* Begin Dataset extract *

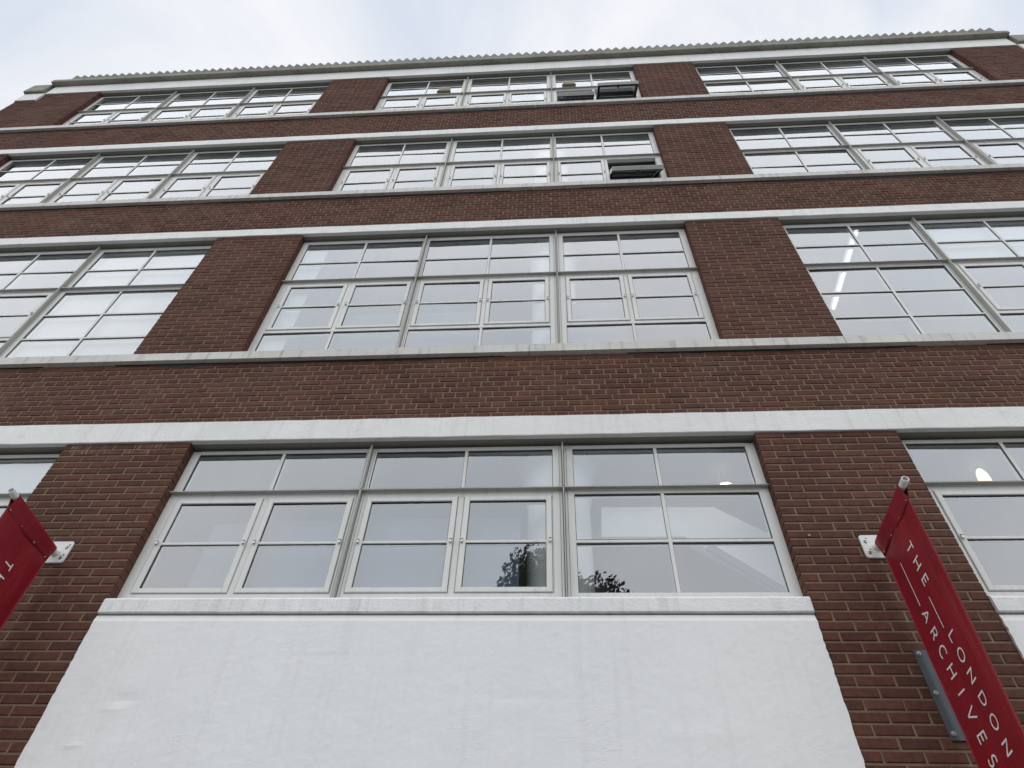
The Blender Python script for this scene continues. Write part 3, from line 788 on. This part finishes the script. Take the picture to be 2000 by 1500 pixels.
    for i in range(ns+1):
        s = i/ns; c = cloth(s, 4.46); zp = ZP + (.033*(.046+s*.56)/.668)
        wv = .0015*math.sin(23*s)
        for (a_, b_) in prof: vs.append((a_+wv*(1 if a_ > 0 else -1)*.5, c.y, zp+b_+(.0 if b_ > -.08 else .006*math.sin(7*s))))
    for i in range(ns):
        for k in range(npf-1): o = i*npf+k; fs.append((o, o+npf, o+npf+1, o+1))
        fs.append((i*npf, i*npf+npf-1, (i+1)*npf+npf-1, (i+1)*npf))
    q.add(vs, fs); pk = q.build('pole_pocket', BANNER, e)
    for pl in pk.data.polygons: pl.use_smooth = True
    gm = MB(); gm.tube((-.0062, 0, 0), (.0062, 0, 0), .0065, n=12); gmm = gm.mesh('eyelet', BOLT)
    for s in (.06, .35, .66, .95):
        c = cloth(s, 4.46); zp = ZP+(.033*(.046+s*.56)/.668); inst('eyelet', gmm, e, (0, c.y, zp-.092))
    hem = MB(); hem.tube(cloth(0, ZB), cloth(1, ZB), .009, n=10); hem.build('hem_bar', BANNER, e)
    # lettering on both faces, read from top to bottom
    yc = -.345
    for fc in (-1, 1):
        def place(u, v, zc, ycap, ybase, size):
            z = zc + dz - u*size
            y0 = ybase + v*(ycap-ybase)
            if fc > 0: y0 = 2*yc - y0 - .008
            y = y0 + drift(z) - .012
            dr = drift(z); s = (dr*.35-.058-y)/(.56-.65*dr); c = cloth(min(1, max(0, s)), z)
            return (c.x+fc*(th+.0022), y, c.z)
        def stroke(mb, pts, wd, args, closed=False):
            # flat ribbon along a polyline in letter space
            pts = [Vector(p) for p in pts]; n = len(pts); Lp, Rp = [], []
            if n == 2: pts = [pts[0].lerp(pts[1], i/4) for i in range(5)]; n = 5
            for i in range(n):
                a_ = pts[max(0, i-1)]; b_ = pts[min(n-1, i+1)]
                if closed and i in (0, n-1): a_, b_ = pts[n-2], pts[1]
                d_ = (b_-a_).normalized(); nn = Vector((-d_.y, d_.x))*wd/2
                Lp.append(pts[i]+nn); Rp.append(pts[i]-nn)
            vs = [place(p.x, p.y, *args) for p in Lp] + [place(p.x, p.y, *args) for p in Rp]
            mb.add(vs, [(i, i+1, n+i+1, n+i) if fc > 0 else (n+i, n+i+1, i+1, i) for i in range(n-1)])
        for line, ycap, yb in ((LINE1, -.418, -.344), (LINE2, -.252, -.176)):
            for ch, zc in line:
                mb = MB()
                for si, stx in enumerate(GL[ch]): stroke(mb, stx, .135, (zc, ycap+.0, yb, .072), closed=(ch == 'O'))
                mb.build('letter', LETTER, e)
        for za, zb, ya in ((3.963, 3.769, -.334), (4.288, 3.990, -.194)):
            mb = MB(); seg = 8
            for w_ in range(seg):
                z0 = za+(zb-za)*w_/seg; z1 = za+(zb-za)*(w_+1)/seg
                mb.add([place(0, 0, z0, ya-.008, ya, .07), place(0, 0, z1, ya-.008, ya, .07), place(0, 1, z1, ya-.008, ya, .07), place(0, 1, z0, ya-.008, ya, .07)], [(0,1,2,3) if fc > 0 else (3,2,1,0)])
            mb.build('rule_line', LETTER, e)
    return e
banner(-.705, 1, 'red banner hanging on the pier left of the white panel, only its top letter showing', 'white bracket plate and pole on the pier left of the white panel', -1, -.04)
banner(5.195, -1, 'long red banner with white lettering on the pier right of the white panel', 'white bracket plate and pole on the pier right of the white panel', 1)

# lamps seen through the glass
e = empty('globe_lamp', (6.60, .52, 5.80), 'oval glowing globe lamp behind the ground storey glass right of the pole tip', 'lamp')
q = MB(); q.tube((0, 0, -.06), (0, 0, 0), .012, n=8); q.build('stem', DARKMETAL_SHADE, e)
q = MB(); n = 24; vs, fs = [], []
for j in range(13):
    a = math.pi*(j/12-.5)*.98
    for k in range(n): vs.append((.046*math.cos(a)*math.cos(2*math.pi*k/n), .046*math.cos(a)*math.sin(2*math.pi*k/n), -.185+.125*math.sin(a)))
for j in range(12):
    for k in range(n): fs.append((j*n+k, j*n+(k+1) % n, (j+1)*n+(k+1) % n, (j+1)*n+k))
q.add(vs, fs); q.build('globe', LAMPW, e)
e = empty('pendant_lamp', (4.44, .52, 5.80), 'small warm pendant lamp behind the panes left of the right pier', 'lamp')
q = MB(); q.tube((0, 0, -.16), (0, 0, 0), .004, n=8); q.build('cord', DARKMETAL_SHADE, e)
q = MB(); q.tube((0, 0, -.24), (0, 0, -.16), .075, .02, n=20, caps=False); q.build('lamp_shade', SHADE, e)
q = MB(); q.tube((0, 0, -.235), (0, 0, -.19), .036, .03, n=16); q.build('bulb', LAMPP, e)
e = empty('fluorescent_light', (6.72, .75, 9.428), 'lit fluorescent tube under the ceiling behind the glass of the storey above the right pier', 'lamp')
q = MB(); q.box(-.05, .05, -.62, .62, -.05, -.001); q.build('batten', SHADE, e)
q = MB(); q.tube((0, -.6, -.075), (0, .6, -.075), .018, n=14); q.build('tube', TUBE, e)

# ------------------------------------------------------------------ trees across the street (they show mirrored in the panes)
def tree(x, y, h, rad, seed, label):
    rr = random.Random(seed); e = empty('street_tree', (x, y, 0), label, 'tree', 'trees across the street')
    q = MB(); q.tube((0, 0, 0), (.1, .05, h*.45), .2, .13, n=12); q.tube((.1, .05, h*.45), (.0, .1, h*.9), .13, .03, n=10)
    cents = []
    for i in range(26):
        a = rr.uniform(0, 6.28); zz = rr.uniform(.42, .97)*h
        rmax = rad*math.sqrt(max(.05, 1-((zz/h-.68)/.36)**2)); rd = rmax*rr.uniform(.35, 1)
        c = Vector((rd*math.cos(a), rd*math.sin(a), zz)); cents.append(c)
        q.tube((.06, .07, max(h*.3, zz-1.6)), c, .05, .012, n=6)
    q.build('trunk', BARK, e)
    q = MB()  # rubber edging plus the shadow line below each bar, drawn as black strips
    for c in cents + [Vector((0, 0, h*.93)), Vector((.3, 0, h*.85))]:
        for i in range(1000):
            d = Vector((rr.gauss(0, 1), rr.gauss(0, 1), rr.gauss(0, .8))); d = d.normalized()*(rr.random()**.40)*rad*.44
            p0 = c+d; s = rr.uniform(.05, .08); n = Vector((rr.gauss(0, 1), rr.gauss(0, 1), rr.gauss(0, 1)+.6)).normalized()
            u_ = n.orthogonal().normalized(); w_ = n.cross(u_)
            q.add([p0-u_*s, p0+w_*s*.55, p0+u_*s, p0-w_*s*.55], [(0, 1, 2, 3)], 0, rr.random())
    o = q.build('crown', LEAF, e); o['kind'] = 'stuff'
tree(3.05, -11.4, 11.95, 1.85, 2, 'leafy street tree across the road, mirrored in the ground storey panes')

* End Dataset extract *

▶ _What is asked_:
Reproduce the full listing faithfully, but do not carry over any pictures.

▶ _Full output_:
The Blender Python script for this scene continues. Write part 3, from line 788 on. This part finishes the script. Take the picture to be 2000 by 1500 pixels.
    for i in range(ns+1):
        s = i/ns; c = cloth(s, 4.46); zp = ZP + (.033*(.046+s*.56)/.668)
        wv = .0015*math.sin(23*s)
        for (a_, b_) in prof: vs.append((a_+wv*(1 if a_ > 0 else -1)*.5, c.y, zp+b_+(.0 if b_ > -.08 else .006*math.sin(7*s))))
    for i in range(ns):
        for k in range(npf-1): o = i*npf+k; fs.append((o, o+npf, o+npf+1, o+1))
        fs.append((i*npf, i*npf+npf-1, (i+1)*npf+npf-1, (i+1)*npf))
    q.add(vs, fs); pk = q.build('pole_pocket', BANNER, e)
    for pl in pk.data.polygons: pl.use_smooth = True
    gm = MB(); gm.tube((-.0062, 0, 0), (.0062, 0, 0), .0065, n=12); gmm = gm.mesh('eyelet', BOLT)
    for s in (.06, .35, .66, .95):
        c = cloth(s, 4.46); zp = ZP+(.033*(.046+s*.56)/.668); inst('eyelet', gmm, e, (0, c.y, zp-.092))
    hem = MB(); hem.tube(cloth(0, ZB), cloth(1, ZB), .009, n=10); hem.build('hem_bar', BANNER, e)
    # lettering on both faces, read from top to bottom
    yc = -.345
    for fc in (-1, 1):
        def place(u, v, zc, ycap, ybase, size):
            z = zc + dz - u*size
            y0 = ybase + v*(ycap-ybase)
            if fc > 0: y0 = 2*yc - y0 - .008
            y = y0 + drift(z) - .012
            dr = drift(z); s = (dr*.35-.058-y)/(.56-.65*dr); c = cloth(min(1, max(0, s)), z)
            return (c.x+fc*(th+.0022), y, c.z)
        def stroke(mb, pts, wd, args, closed=False):
            # flat ribbon along a polyline in letter space
            pts = [Vector(p) for p in pts]; n = len(pts); Lp, Rp = [], []
            if n == 2: pts = [pts[0].lerp(pts[1], i/4) for i in range(5)]; n = 5
            for i in range(n):
                a_ = pts[max(0, i-1)]; b_ = pts[min(n-1, i+1)]
                if closed and i in (0, n-1): a_, b_ = pts[n-2], pts[1]
                d_ = (b_-a_).normalized(); nn = Vector((-d_.y, d_.x))*wd/2
                Lp.append(pts[i]+nn); Rp.append(pts[i]-nn)
            vs = [place(p.x, p.y, *args) for p in Lp] + [place(p.x, p.y, *args) for p in Rp]
            mb.add(vs, [(i, i+1, n+i+1, n+i) if fc > 0 else (n+i, n+i+1, i+1, i) for i in range(n-1)])
        for line, ycap, yb in ((LINE1, -.418, -.344), (LINE2, -.252, -.176)):
            for ch, zc in line:
                mb = MB()
                for si, stx in enumerate(GL[ch]): stroke(mb, stx, .135, (zc, ycap+.0, yb, .072), closed=(ch == 'O'))
                mb.build('letter', LETTER, e)
        for za, zb, ya in ((3.963, 3.769, -.334), (4.288, 3.990, -.194)):
            mb = MB(); seg = 8
            for w_ in range(seg):
                z0 = za+(zb-za)*w_/seg; z1 = za+(zb-za)*(w_+1)/seg
                mb.add([place(0, 0, z0, ya-.008, ya, .07), place(0, 0, z1, ya-.008, ya, .07), place(0, 1, z1, ya-.008, ya, .07), place(0, 1, z0, ya-.008, ya, .07)], [(0,1,2,3) if fc > 0 else (3,2,1,0)])
            mb.build('rule_line', LETTER, e)
    return e
banner(-.705, 1, 'red banner hanging on the pier left of the white panel, only its top letter showing', 'white bracket plate and pole on the pier left of the white panel', -1, -.04)
banner(5.195, -1, 'long red banner with white lettering on the pier right of the white panel', 'white bracket plate and pole on the pier right of the white panel', 1)

# lamps seen through the glass
e = empty('globe_lamp', (6.60, .52, 5.80), 'oval glowing globe lamp behind the ground storey glass right of the pole tip', 'lamp')
q = MB(); q.tube((0, 0, -.06), (0, 0, 0), .012, n=8); q.build('stem', DARKMETAL_SHADE, e)
q = MB(); n = 24; vs, fs = [], []
for j in range(13):
    a = math.pi*(j/12-.5)*.98
    for k in range(n): vs.append((.046*math.cos(a)*math.cos(2*math.pi*k/n), .046*math.cos(a)*math.sin(2*math.pi*k/n), -.185+.125*math.sin(a)))
for j in range(12):
    for k in range(n): fs.append((j*n+k, j*n+(k+1) % n, (j+1)*n+(k+1) % n, (j+1)*n+k))
q.add(vs, fs); q.build('globe', LAMPW, e)
e = empty('pendant_lamp', (4.44, .52, 5.80), 'small warm pendant lamp behind the panes left of the right pier', 'lamp')
q = MB(); q.tube((0, 0, -.16), (0, 0, 0), .004, n=8); q.build('cord', DARKMETAL_SHADE, e)
q = MB(); q.tube((0, 0, -.24), (0, 0, -.16), .075, .02, n=20, caps=False); q.build('lamp_shade', SHADE, e)
q = MB(); q.tube((0, 0, -.235), (0, 0, -.19), .036, .03, n=16); q.build('bulb', LAMPP, e)
e = empty('fluorescent_light', (6.72, .75, 9.428), 'lit fluorescent tube under the ceiling behind the glass of the storey above the right pier', 'lamp')
q = MB(); q.box(-.05, .05, -.62, .62, -.05, -.001); q.build('batten', SHADE, e)
q = MB(); q.tube((0, -.6, -.075), (0, .6, -.075), .018, n=14); q.build('tube', TUBE, e)

# ------------------------------------------------------------------ trees across the street (they show mirrored in the panes)
def tree(x, y, h, rad, seed, label):
    rr = random.Random(seed); e = empty('street_tree', (x, y, 0), label, 'tree', 'trees across the street')
    q = MB(); q.tube((0, 0, 0), (.1, .05, h*.45), .2, .13, n=12); q.tube((.1, .05, h*.45), (.0, .1, h*.9), .13, .03, n=10)
    cents = []
    for i in range(26):
        a = rr.uniform(0, 6.28); zz = rr.uniform(.42, .97)*h
        rmax = rad*math.sqrt(max(.05, 1-((zz/h-.68)/.36)**2)); rd = rmax*rr.uniform(.35, 1)
        c = Vector((rd*math.cos(a), rd*math.sin(a), zz)); cents.append(c)
        q.tube((.06, .07, max(h*.3, zz-1.6)), c, .05, .012, n=6)
    q.build('trunk', BARK, e)
    q = MB()  # rubber edging plus the shadow line below each bar, drawn as black strips
    for c in cents + [Vector((0, 0, h*.93)), Vector((.3, 0, h*.85))]:
        for i in range(1000):
            d = Vector((rr.gauss(0, 1), rr.gauss(0, 1), rr.gauss(0, .8))); d = d.normalized()*(rr.random()**.40)*rad*.44
            p0 = c+d; s = rr.uniform(.05, .08); n = Vector((rr.gauss(0, 1), rr.gauss(0, 1), rr.gauss(0, 1)+.6)).normalized()
            u_ = n.orthogonal().normalized(); w_ = n.cross(u_)
            q.add([p0-u_*s, p0+w_*s*.55, p0+u_*s, p0-w_*s*.55], [(0, 1, 2, 3)], 0, rr.random())
    o = q.build('crown', LEAF, e); o['kind'] = 'stuff'
tree(3.05, -11.4, 11.95, 1.85, 2, 'leafy street tree across the road, mirrored in the ground storey panes')